Today I decided it was time to experiment with sizing my handmade paper. Up to now I've always made it waterleaf, i.e. totally porous, not suitable for marking on, because it was art material of a different kind, that I used in my artworks but didn't mark on. So I figured my handy book on papermaking from plant material was a good guide.
I decided to test it on a couple of the pages of the daylily paper I made (the rest, about a dozen sheets of 8x5 paper, is being pressed under a heavy weight) as well as some abaca and cotton linters paper sheets I'd made at other times.
This was a gelatin mixture, one box of four envelopes of plain gelatin (at the supermarket) to one quart of water.After softening the gelatin in cold water,
then bringing it to the boil, I poured it into my papermaking vat,
and dipped the pages in, one at a time,leaving them to soak through, then lifting them up to drain. I made several discoveries in the course of this adventure, one that only the sturdiest of my pages could handle the gelatin sizing, and two, that the cotton linters was especially fragile. The daylily papers stood up fine, though, so we'll see how it works once dry.
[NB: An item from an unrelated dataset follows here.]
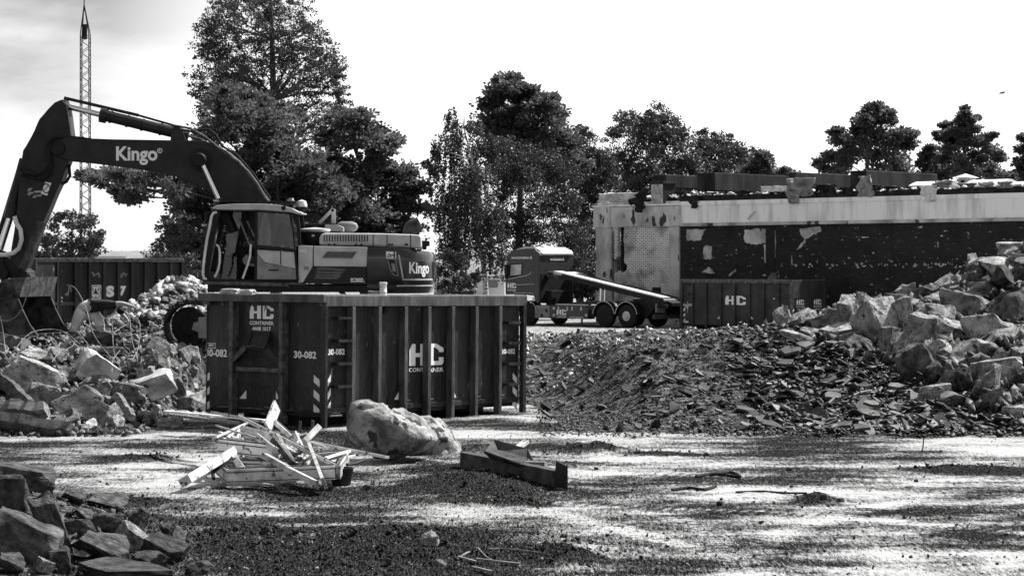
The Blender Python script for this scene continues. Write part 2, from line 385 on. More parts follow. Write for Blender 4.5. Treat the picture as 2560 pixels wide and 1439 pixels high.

They may become covers for handmade books.
The pages had to be hung on a clothesline in the studio to dry completely, hence the washday aspect of the pix here.
Because the studio is on the third floor, and the cooking area is in the kitchen, this little post of paper cost me many flights of stairs, great aerobic exercise.
It's good to note that this entire papermaking exercise,from gathering the foliage to finishing the sizing, is all nontoxic. Safe in the kitchen, the gelatin being food grade. Otherwise I wouldn't mix art and my cooking area.
you have certainly made a lot of paper which I am sure we will see in the not too distant future with stitching or painting on. Good to see what the gelatine was used for, not a paper maker myself, need someone on my shoulder to show me how, have had little attempts but they were very poor.